• _Set task_
Only the lines from the one containing "Keep writing the" through the one containing "office_chair('office_chair', 'dark grey" are to be copied, exactly and with both ends kept.

• _Supplied records_

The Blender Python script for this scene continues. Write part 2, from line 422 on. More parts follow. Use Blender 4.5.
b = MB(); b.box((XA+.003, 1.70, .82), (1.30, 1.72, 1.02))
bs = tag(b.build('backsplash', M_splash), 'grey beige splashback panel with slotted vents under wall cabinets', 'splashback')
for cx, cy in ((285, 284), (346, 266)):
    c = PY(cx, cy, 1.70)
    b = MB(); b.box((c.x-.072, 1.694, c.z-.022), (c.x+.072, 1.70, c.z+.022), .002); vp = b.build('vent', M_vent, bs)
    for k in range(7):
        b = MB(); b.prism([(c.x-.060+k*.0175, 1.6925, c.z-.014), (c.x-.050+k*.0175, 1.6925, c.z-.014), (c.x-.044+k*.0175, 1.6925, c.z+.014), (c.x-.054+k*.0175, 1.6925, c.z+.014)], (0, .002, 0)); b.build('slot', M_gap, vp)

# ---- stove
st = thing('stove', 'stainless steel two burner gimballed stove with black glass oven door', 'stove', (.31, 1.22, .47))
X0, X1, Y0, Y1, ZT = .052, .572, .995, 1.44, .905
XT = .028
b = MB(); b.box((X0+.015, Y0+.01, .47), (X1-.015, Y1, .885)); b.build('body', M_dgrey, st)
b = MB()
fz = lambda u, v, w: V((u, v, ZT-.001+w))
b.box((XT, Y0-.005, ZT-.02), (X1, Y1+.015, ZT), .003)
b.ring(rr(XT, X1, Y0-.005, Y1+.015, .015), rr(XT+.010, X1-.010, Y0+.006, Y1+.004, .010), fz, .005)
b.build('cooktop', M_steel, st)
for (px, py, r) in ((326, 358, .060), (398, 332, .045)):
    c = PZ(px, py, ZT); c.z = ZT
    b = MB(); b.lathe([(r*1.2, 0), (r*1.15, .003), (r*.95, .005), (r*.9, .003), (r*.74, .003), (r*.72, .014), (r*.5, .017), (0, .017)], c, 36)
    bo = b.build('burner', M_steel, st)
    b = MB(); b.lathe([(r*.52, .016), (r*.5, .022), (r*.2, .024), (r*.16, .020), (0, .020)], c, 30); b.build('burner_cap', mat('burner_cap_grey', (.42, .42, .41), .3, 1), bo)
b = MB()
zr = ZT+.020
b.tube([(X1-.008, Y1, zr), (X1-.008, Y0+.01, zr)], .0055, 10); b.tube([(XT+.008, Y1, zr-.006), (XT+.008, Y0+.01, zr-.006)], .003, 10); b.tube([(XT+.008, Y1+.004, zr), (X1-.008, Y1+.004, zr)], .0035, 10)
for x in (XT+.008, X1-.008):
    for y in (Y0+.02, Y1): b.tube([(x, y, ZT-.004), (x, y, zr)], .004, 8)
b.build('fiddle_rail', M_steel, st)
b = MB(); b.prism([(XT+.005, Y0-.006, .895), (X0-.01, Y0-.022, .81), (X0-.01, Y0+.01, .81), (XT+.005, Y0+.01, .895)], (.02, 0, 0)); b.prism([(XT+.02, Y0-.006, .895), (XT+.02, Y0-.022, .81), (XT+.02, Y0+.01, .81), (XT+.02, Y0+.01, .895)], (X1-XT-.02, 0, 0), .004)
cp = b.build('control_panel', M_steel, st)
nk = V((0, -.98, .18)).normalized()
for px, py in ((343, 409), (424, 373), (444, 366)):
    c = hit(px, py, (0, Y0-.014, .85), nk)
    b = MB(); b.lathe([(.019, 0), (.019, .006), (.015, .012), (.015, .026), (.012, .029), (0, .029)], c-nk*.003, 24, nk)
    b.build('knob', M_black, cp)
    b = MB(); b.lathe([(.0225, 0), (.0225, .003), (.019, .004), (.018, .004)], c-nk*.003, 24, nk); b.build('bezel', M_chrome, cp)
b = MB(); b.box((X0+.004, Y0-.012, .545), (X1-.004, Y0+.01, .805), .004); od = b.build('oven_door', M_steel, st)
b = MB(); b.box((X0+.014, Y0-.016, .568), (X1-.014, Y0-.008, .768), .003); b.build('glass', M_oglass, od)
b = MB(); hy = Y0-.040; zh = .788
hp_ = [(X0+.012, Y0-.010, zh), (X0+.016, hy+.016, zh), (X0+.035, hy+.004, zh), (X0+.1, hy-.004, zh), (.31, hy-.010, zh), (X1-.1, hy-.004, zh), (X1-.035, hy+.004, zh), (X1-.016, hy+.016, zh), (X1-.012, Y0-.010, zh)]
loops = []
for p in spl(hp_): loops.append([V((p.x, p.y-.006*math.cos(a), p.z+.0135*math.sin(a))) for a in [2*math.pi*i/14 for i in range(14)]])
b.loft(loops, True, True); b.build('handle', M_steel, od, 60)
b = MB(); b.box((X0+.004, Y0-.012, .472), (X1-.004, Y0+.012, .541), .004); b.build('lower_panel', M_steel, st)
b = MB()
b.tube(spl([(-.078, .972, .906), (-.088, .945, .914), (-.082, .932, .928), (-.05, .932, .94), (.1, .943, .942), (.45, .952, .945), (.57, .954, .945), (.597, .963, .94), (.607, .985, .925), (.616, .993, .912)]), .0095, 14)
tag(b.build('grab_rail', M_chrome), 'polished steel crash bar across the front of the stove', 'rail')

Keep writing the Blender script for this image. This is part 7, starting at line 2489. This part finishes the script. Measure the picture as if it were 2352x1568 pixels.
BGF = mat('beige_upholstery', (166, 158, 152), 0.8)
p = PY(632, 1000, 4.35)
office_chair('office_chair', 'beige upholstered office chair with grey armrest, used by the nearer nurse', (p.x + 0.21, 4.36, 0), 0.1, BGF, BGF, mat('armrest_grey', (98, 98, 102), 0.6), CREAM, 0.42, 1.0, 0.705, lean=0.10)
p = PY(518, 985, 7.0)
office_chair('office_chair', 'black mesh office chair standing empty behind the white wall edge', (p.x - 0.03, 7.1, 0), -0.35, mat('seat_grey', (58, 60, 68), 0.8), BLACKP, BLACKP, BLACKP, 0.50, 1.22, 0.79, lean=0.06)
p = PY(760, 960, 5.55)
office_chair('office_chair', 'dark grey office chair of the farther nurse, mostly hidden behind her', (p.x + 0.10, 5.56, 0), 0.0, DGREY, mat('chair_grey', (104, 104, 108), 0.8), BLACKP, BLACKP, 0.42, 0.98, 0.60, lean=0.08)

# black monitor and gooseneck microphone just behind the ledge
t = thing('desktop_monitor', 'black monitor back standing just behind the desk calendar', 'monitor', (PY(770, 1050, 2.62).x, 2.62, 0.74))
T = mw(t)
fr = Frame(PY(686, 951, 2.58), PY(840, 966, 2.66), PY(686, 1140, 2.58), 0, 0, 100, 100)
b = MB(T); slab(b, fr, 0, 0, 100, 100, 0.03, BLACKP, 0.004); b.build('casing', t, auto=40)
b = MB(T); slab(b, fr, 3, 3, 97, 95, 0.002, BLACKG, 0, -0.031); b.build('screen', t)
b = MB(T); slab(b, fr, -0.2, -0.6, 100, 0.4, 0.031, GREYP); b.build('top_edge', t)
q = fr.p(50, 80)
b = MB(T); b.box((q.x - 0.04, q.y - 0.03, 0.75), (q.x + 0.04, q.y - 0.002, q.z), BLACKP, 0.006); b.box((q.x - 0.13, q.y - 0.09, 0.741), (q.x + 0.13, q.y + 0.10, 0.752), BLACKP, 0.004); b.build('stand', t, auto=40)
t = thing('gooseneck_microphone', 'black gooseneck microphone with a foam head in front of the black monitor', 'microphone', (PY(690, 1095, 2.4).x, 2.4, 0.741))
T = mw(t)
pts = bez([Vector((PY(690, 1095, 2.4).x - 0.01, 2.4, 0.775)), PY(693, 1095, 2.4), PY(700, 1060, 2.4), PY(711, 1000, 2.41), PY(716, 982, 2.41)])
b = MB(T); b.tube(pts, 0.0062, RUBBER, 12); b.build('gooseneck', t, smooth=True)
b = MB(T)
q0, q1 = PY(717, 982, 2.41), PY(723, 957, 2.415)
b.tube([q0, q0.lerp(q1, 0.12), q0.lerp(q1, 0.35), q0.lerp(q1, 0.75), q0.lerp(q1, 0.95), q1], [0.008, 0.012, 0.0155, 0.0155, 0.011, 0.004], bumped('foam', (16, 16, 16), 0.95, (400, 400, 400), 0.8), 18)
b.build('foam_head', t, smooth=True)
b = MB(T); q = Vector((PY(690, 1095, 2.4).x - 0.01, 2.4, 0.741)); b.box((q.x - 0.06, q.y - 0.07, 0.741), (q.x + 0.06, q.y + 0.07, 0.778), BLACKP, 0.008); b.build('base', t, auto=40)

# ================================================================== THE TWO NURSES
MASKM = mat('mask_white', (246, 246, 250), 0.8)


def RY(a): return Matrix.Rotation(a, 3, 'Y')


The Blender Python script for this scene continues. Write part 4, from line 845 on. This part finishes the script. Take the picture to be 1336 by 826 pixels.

• _Exercise response_
Keep writing the Blender script for this image. This is part 7, starting at line 2489. This part finishes the script. Measure the picture as if it were 2352x1568 pixels.
BGF = mat('beige_upholstery', (166, 158, 152), 0.8)
p = PY(632, 1000, 4.35)
office_chair('office_chair', 'beige upholstered office chair with grey armrest, used by the nearer nurse', (p.x + 0.21, 4.36, 0), 0.1, BGF, BGF, mat('armrest_grey', (98, 98, 102), 0.6), CREAM, 0.42, 1.0, 0.705, lean=0.10)
p = PY(518, 985, 7.0)
office_chair('office_chair', 'black mesh office chair standing empty behind the white wall edge', (p.x - 0.03, 7.1, 0), -0.35, mat('seat_grey', (58, 60, 68), 0.8), BLACKP, BLACKP, BLACKP, 0.50, 1.22, 0.79, lean=0.06)
p = PY(760, 960, 5.55)
office_chair('office_chair', 'dark grey office chair of the farther nurse, mostly hidden behind her', (p.x + 0.10, 5.56, 0), 0.0, DGREY, mat('chair_grey', (104, 104, 108), 0.8), BLACKP, BLACKP, 0.42, 0.98, 0.60, lean=0.08)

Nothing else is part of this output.